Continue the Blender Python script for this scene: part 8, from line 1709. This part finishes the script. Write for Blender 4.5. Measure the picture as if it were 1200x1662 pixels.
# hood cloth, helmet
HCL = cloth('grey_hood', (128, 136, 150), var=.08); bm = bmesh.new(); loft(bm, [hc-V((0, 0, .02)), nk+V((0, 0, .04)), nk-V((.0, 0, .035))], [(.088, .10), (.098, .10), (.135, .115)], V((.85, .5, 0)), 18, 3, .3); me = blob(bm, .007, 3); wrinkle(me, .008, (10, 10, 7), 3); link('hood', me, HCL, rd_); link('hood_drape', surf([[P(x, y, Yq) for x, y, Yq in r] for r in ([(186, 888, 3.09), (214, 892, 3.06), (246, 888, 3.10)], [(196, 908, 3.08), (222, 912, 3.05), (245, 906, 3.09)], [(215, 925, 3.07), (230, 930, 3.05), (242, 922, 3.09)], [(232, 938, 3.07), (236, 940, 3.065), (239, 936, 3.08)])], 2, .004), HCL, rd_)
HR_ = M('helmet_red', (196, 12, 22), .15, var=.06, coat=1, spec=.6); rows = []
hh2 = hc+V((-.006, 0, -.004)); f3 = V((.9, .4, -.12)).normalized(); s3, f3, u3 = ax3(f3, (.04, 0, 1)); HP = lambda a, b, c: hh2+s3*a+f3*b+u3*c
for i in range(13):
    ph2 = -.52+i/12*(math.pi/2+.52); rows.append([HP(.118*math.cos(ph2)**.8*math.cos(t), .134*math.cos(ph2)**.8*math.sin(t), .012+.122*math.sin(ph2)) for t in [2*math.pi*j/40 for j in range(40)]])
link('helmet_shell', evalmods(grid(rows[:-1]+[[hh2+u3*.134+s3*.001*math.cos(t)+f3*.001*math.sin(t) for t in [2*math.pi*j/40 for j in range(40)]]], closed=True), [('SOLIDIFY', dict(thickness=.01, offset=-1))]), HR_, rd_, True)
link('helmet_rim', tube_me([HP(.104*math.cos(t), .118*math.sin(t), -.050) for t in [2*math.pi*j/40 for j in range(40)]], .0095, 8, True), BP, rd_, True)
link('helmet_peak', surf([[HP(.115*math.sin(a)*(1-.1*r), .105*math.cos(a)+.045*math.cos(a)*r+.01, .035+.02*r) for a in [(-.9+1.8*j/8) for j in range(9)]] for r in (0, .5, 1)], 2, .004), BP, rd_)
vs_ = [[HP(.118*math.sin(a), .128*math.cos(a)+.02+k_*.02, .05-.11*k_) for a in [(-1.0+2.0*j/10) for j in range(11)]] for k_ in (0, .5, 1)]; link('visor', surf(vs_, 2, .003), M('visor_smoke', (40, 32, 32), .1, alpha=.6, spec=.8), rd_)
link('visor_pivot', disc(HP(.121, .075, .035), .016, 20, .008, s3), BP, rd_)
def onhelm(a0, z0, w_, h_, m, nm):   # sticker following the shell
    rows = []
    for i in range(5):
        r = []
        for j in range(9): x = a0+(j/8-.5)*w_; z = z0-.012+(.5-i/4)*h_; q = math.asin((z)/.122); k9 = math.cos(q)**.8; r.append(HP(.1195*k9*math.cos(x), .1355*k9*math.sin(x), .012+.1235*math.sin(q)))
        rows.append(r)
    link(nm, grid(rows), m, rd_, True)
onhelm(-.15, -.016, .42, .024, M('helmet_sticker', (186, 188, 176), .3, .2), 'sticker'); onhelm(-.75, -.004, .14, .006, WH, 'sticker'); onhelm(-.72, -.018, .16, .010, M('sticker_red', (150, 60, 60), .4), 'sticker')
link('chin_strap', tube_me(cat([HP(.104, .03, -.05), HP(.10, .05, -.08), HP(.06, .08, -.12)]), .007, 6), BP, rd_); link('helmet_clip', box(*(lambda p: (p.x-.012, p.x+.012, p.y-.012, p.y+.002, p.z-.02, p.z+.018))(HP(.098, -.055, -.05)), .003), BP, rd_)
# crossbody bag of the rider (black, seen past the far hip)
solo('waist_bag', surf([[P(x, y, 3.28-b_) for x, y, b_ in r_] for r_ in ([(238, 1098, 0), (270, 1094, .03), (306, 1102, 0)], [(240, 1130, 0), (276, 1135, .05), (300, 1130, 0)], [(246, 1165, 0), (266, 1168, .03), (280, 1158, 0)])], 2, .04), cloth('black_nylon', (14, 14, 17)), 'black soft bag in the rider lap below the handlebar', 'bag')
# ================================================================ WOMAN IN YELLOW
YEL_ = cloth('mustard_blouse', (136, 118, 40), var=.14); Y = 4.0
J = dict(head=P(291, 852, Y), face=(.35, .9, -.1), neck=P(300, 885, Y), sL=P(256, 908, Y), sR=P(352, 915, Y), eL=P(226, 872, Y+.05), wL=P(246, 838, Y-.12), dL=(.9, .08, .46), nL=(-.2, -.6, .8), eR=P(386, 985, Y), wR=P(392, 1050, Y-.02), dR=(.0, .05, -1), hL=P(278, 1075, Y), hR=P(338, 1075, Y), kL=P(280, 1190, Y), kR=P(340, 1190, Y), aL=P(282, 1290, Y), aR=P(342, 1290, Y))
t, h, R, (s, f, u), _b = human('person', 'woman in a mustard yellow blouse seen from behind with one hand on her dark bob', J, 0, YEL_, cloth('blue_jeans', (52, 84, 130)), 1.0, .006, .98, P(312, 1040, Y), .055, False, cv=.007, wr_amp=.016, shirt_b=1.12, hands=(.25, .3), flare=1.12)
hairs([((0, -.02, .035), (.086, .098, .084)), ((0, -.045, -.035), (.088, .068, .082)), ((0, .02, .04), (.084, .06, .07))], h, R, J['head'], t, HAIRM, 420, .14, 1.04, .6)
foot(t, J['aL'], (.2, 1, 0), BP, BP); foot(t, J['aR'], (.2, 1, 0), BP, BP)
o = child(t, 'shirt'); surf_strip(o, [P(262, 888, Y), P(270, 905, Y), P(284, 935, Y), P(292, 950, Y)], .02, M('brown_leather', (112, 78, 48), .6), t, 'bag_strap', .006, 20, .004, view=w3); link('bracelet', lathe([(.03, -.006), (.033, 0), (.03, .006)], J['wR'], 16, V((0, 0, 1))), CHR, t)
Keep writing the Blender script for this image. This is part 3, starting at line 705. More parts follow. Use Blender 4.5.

__STATED PROBLEM__. From the records above, please extract every line and repeat it exactly.

__EXERCISE OUTPUT__.
Continue the Blender Python script for this scene: part 8, from line 1709. This part finishes the script. Write for Blender 4.5. Measure the picture as if it were 1200x1662 pixels.
# hood cloth, helmet
HCL = cloth('grey_hood', (128, 136, 150), var=.08); bm = bmesh.new(); loft(bm, [hc-V((0, 0, .02)), nk+V((0, 0, .04)), nk-V((.0, 0, .035))], [(.088, .10), (.098, .10), (.135, .115)], V((.85, .5, 0)), 18, 3, .3); me = blob(bm, .007, 3); wrinkle(me, .008, (10, 10, 7), 3); link('hood', me, HCL, rd_); link('hood_drape', surf([[P(x, y, Yq) for x, y, Yq in r] for r in ([(186, 888, 3.09), (214, 892, 3.06), (246, 888, 3.10)], [(196, 908, 3.08), (222, 912, 3.05), (245, 906, 3.09)], [(215, 925, 3.07), (230, 930, 3.05), (242, 922, 3.09)], [(232, 938, 3.07), (236, 940, 3.065), (239, 936, 3.08)])], 2, .004), HCL, rd_)
HR_ = M('helmet_red', (196, 12, 22), .15, var=.06, coat=1, spec=.6); rows = []
hh2 = hc+V((-.006, 0, -.004)); f3 = V((.9, .4, -.12)).normalized(); s3, f3, u3 = ax3(f3, (.04, 0, 1)); HP = lambda a, b, c: hh2+s3*a+f3*b+u3*c
for i in range(13):
    ph2 = -.52+i/12*(math.pi/2+.52); rows.append([HP(.118*math.cos(ph2)**.8*math.cos(t), .134*math.cos(ph2)**.8*math.sin(t), .012+.122*math.sin(ph2)) for t in [2*math.pi*j/40 for j in range(40)]])
link('helmet_shell', evalmods(grid(rows[:-1]+[[hh2+u3*.134+s3*.001*math.cos(t)+f3*.001*math.sin(t) for t in [2*math.pi*j/40 for j in range(40)]]], closed=True), [('SOLIDIFY', dict(thickness=.01, offset=-1))]), HR_, rd_, True)
link('helmet_rim', tube_me([HP(.104*math.cos(t), .118*math.sin(t), -.050) for t in [2*math.pi*j/40 for j in range(40)]], .0095, 8, True), BP, rd_, True)
link('helmet_peak', surf([[HP(.115*math.sin(a)*(1-.1*r), .105*math.cos(a)+.045*math.cos(a)*r+.01, .035+.02*r) for a in [(-.9+1.8*j/8) for j in range(9)]] for r in (0, .5, 1)], 2, .004), BP, rd_)
vs_ = [[HP(.118*math.sin(a), .128*math.cos(a)+.02+k_*.02, .05-.11*k_) for a in [(-1.0+2.0*j/10) for j in range(11)]] for k_ in (0, .5, 1)]; link('visor', surf(vs_, 2, .003), M('visor_smoke', (40, 32, 32), .1, alpha=.6, spec=.8), rd_)
link('visor_pivot', disc(HP(.121, .075, .035), .016, 20, .008, s3), BP, rd_)
def onhelm(a0, z0, w_, h_, m, nm):   # sticker following the shell
    rows = []
    for i in range(5):
        r = []
        for j in range(9): x = a0+(j/8-.5)*w_; z = z0-.012+(.5-i/4)*h_; q = math.asin((z)/.122); k9 = math.cos(q)**.8; r.append(HP(.1195*k9*math.cos(x), .1355*k9*math.sin(x), .012+.1235*math.sin(q)))
        rows.append(r)
    link(nm, grid(rows), m, rd_, True)
onhelm(-.15, -.016, .42, .024, M('helmet_sticker', (186, 188, 176), .3, .2), 'sticker'); onhelm(-.75, -.004, .14, .006, WH, 'sticker'); onhelm(-.72, -.018, .16, .010, M('sticker_red', (150, 60, 60), .4), 'sticker')
link('chin_strap', tube_me(cat([HP(.104, .03, -.05), HP(.10, .05, -.08), HP(.06, .08, -.12)]), .007, 6), BP, rd_); link('helmet_clip', box(*(lambda p: (p.x-.012, p.x+.012, p.y-.012, p.y+.002, p.z-.02, p.z+.018))(HP(.098, -.055, -.05)), .003), BP, rd_)
# crossbody bag of the rider (black, seen past the far hip)
solo('waist_bag', surf([[P(x, y, 3.28-b_) for x, y, b_ in r_] for r_ in ([(238, 1098, 0), (270, 1094, .03), (306, 1102, 0)], [(240, 1130, 0), (276, 1135, .05), (300, 1130, 0)], [(246, 1165, 0), (266, 1168, .03), (280, 1158, 0)])], 2, .04), cloth('black_nylon', (14, 14, 17)), 'black soft bag in the rider lap below the handlebar', 'bag')
# ================================================================ WOMAN IN YELLOW
YEL_ = cloth('mustard_blouse', (136, 118, 40), var=.14); Y = 4.0
J = dict(head=P(291, 852, Y), face=(.35, .9, -.1), neck=P(300, 885, Y), sL=P(256, 908, Y), sR=P(352, 915, Y), eL=P(226, 872, Y+.05), wL=P(246, 838, Y-.12), dL=(.9, .08, .46), nL=(-.2, -.6, .8), eR=P(386, 985, Y), wR=P(392, 1050, Y-.02), dR=(.0, .05, -1), hL=P(278, 1075, Y), hR=P(338, 1075, Y), kL=P(280, 1190, Y), kR=P(340, 1190, Y), aL=P(282, 1290, Y), aR=P(342, 1290, Y))
t, h, R, (s, f, u), _b = human('person', 'woman in a mustard yellow blouse seen from behind with one hand on her dark bob', J, 0, YEL_, cloth('blue_jeans', (52, 84, 130)), 1.0, .006, .98, P(312, 1040, Y), .055, False, cv=.007, wr_amp=.016, shirt_b=1.12, hands=(.25, .3), flare=1.12)
hairs([((0, -.02, .035), (.086, .098, .084)), ((0, -.045, -.035), (.088, .068, .082)), ((0, .02, .04), (.084, .06, .07))], h, R, J['head'], t, HAIRM, 420, .14, 1.04, .6)
foot(t, J['aL'], (.2, 1, 0), BP, BP); foot(t, J['aR'], (.2, 1, 0), BP, BP)
o = child(t, 'shirt'); surf_strip(o, [P(262, 888, Y), P(270, 905, Y), P(284, 935, Y), P(292, 950, Y)], .02, M('brown_leather', (112, 78, 48), .6), t, 'bag_strap', .006, 20, .004, view=w3); link('bracelet', lathe([(.03, -.006), (.033, 0), (.03, .006)], J['wR'], 16, V((0, 0, 1))), CHR, t)
Keep writing the Blender script for this image. This is part 3, starting at line 705. More parts follow. Use Blender 4.5.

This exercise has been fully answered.